A golden rule to investing...cars are not investments!

A golden rule to investing...cars are not investments.

Have you heard this one before? Well, if you have, but you never understood the math behind it, let me break it down for you...

Today, in the Globe and Mail  Glenn Curtis says, a new car will loose anywhere between 15 and 20% per year of it's original value.  So, if you buy a brand new car at $50,000 today, you lose 20% of that value over the next year. By Sept of 2012, the car is now worth $40,000.  Add another year (by Sept 2013), you're car is now worth $32,000...and this keeps going down each year. Not to mention, many people say there is another 8- 10% depreciation the minute you drive the car off the lot.

This formula is a broad generalization for the average car - so keep in mind some cars are more in demand than others and will hold their value longer. Also, the better you take care of your car, the more value it will also hold.

Now this beg's a question... if you knew the luxury car you were buying today would drop in value anywhere between 15- 40% over the next couple of years...and never recover the original value...would you still buy it? If we go back to our example of a $50,000 car - that 2 years equals $18,000 in cash...would you rather use that $18,000 for something else?
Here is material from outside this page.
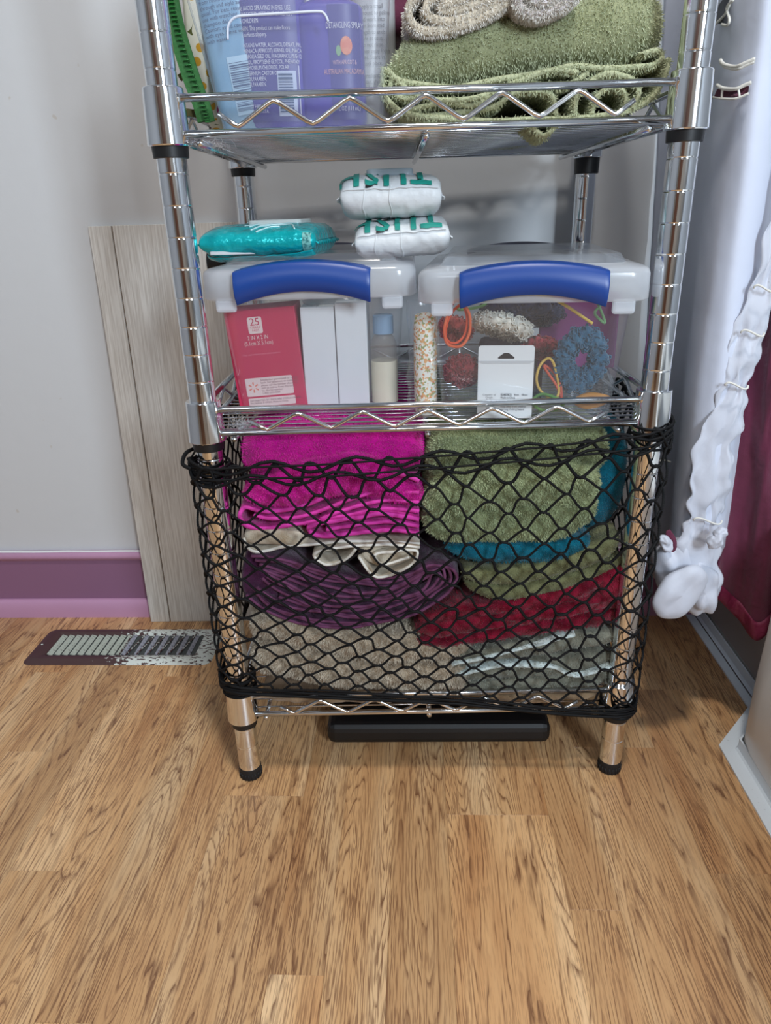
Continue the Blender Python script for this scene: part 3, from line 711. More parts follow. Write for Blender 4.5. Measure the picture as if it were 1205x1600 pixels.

Funny enough, when I was young, my dad used to drive us around in beat up old van! I remember thinking he looked like a complete dork on the road. It was one of those Chrysler/Plymouth vans that was as old as I was (1985). It looked similar to this photo, but it was not quite the same. I remember asking my dad, who was an investment advisor and previously owned a BMW before he had kids, "Why don't you buy a new car? A nice one?"  I remember him telling me that this one still worked perfectly good and that we would only mess it up (the new car)! Now, looking back, I realize they were a young couple, with 3 kids to take care of, and they were being smart investors.